TASK DESCRIPTION:
Please restate, exactly as written, the lines running from the beginning of the material through the line that has "from mathutils import Vector, Matrix, noise" in it.

RECORD LIST:

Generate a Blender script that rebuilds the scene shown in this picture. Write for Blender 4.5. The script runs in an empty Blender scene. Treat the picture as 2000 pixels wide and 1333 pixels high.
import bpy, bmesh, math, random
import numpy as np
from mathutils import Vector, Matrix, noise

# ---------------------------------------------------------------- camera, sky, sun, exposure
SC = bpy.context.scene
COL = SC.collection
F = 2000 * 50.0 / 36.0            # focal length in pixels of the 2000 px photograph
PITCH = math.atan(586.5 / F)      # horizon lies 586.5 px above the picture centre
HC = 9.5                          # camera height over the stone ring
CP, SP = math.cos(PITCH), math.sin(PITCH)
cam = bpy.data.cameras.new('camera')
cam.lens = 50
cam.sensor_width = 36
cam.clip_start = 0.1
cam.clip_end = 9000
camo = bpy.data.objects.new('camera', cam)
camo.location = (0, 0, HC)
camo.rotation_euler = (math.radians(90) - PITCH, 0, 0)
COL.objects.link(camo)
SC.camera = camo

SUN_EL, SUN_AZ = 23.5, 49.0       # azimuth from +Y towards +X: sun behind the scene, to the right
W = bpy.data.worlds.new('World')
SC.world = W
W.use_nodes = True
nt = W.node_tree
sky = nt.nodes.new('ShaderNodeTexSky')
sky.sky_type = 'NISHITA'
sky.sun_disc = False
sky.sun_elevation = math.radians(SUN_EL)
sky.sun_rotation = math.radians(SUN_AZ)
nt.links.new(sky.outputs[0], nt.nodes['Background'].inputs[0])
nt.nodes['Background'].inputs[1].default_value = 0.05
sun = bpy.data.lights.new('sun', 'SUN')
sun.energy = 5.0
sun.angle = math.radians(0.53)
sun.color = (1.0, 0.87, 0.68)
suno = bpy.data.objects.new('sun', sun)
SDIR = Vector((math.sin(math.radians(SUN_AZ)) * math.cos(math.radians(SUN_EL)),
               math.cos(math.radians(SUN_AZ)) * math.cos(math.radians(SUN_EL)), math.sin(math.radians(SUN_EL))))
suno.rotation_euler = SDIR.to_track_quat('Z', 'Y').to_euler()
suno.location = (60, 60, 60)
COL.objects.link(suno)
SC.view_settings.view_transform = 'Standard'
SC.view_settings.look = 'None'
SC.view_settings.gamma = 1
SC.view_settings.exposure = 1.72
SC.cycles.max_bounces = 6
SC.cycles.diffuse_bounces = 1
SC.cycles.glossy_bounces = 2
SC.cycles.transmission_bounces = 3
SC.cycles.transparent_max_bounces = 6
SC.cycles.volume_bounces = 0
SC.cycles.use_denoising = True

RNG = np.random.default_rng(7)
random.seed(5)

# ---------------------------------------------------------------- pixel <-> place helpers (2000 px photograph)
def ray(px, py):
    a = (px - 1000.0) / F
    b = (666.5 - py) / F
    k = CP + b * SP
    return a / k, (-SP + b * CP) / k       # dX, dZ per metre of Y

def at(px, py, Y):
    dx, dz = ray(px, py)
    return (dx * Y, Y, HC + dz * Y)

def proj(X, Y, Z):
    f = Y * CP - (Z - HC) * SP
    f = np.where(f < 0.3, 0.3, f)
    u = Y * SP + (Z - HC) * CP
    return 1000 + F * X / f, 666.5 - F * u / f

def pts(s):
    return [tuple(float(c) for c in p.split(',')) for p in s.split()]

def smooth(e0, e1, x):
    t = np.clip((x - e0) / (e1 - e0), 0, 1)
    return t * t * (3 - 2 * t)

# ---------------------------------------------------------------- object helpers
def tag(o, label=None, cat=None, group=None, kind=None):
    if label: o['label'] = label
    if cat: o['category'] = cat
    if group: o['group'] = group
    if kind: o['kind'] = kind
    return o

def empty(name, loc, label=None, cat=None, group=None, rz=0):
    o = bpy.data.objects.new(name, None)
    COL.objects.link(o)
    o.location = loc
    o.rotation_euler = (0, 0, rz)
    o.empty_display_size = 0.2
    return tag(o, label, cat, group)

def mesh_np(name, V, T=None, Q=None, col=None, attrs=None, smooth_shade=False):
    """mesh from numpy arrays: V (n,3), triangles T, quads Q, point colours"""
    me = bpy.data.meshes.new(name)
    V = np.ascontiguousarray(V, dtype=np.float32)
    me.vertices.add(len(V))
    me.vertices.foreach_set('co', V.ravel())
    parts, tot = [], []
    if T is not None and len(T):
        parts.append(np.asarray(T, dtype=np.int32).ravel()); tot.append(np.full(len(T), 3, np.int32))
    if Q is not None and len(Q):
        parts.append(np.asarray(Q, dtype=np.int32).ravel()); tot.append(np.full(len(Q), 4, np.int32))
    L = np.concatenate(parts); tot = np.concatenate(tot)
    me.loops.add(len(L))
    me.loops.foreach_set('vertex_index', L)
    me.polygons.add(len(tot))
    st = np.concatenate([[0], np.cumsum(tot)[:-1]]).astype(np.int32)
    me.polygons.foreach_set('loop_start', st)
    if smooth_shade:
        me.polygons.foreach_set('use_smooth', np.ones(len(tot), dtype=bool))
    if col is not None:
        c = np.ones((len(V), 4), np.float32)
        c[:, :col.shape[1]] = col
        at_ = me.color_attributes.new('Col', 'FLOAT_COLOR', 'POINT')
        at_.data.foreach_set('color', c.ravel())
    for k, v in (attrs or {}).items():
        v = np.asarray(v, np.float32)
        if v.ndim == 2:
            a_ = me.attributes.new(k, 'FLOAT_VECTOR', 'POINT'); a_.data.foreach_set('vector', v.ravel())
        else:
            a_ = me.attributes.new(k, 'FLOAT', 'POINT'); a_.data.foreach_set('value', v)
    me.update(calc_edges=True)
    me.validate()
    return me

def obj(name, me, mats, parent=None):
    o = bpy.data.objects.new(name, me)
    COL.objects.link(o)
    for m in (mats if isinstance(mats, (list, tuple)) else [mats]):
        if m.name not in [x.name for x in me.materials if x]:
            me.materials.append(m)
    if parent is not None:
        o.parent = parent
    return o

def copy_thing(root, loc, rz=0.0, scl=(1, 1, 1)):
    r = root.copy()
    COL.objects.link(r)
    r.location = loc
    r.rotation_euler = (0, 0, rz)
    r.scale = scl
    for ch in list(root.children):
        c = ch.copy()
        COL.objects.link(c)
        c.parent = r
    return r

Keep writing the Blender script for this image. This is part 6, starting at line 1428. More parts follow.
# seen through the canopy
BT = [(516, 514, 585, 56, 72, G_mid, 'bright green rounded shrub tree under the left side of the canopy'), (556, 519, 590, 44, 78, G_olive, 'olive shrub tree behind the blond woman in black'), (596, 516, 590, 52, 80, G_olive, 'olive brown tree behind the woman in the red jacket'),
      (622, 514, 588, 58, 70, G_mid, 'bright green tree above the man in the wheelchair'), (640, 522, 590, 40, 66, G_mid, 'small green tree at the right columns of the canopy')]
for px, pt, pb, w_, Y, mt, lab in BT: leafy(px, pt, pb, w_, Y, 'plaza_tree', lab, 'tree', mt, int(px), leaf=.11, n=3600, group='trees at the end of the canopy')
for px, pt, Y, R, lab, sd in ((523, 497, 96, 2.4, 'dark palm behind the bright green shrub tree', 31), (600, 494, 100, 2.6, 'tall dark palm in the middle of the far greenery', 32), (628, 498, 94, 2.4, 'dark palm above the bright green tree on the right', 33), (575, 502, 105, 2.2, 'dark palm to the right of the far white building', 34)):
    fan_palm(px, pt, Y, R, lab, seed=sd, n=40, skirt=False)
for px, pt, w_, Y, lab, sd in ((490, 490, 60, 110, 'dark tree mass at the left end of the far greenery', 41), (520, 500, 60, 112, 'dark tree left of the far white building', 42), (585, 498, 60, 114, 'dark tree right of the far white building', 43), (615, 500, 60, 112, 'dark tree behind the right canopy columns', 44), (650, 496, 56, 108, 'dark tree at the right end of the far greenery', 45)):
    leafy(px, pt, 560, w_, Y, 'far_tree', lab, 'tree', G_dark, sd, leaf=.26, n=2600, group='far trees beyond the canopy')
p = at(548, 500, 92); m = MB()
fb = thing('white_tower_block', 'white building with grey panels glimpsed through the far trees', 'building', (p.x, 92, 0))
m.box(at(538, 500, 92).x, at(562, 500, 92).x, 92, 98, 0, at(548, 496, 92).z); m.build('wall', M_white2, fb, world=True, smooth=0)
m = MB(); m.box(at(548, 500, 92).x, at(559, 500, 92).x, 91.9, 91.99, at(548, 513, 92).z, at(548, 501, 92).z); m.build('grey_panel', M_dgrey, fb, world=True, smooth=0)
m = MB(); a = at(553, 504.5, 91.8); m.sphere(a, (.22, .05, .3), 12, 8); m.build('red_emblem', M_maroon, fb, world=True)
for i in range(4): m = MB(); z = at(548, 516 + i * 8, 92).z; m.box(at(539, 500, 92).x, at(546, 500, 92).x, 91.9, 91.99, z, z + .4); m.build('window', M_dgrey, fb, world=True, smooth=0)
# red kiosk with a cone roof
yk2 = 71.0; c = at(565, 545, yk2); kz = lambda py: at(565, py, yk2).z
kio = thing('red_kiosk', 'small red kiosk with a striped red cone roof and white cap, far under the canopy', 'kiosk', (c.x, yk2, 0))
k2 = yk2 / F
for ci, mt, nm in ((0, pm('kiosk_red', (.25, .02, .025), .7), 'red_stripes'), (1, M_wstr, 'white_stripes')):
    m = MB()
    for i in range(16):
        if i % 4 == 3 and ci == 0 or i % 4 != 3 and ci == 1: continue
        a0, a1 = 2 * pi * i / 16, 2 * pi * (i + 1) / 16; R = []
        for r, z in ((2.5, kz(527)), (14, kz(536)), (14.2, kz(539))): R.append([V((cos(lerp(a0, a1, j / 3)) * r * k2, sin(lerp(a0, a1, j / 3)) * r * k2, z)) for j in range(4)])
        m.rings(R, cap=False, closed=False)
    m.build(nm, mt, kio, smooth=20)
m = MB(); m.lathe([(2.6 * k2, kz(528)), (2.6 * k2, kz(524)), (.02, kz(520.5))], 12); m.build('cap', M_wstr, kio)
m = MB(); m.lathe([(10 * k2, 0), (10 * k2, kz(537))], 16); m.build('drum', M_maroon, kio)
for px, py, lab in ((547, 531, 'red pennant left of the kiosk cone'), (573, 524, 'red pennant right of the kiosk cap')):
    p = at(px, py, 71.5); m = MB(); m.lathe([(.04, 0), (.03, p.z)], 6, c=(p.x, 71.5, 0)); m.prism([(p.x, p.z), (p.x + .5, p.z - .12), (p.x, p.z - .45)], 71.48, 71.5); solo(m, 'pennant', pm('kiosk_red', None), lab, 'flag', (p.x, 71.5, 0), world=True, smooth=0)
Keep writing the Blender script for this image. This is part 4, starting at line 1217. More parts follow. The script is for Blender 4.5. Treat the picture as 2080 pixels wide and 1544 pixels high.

REPLY:
Generate a Blender script that rebuilds the scene shown in this picture. Write for Blender 4.5. The script runs in an empty Blender scene. Treat the picture as 2000 pixels wide and 1333 pixels high.
import bpy, bmesh, math, random
import numpy as np
from mathutils import Vector, Matrix, noise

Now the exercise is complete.